In 1608 Jaggard bought out the business of the elderly James Roberts, a printer with significant connections to the Shakespeare canon. Roberts printed the second quarto of Titus Andronicus for bookseller Edward White and the first quarto of Merchant of Venice for Thomas Heyes (both 1600); he printed the second quarto of Hamlet for Nicholas Ling in 1604.[6] Roberts also owned the concession to print the handbills that the actors' companies used to advertise their productions. Jaggard sought the same monopoly; he did not obtain it, however, until 1615.
Jaggard had a twenty-year involvement with works of the Shakespeare canon, starting with his publication of the questionable collection The Passionate Pilgrim under Shakespeare's name in 1599. Jaggard printed an expanded edition of the same work in 1612. In 1619 Jaggard was at the center of the cryptic False Folio affair; and in the period 1621–23 his print shop was occupied on the massive task of bringing the First Folio into print.

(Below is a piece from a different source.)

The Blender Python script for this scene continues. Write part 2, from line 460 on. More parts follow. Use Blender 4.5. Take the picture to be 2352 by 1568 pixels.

Given his apparently less-than-respectable links with The Passionate Pilgrim and the False Folio, commentators have wondered why John Heminges and Henry Condell, the two members of the King's Men who compiled the texts of the First Folio, chose Jaggard for the First Folio job. Some scholars have argued that it may have been a matter of necessity; Jaggard's shop had the capacity for a project of such a scale.
William Jaggard suffered deteriorating health in the final decade of his life. By the time of the First Folio he was old, infirm and blind; the actual work on the Folio must have been done by his son Isaac. The elder Jaggard died in November 1623, just before the Folio's publication.
A balanced judgement on Jaggard is hard to achieve. In one view, "William Jaggard was in general a reputable printer and it was only when he was dealing with Shakespeare's work that he became at all unethical...."[7] Harsher verdicts have also been rendered.[by whom?]
A descendant of William's brother co-printer John Jaggard, known as Captain William Jaggard (1867–1947), set up a printing and bookselling establishment in Stratford-upon-Avon in 1909 – the Shakespeare Press, 4 Sheep Street. The bibliophilic later Jaggard was responsible for the massive Shakespeare Bibliography (1911).[8] Captain William Jaggard described how after Lady Umfreville, "the line became extinct".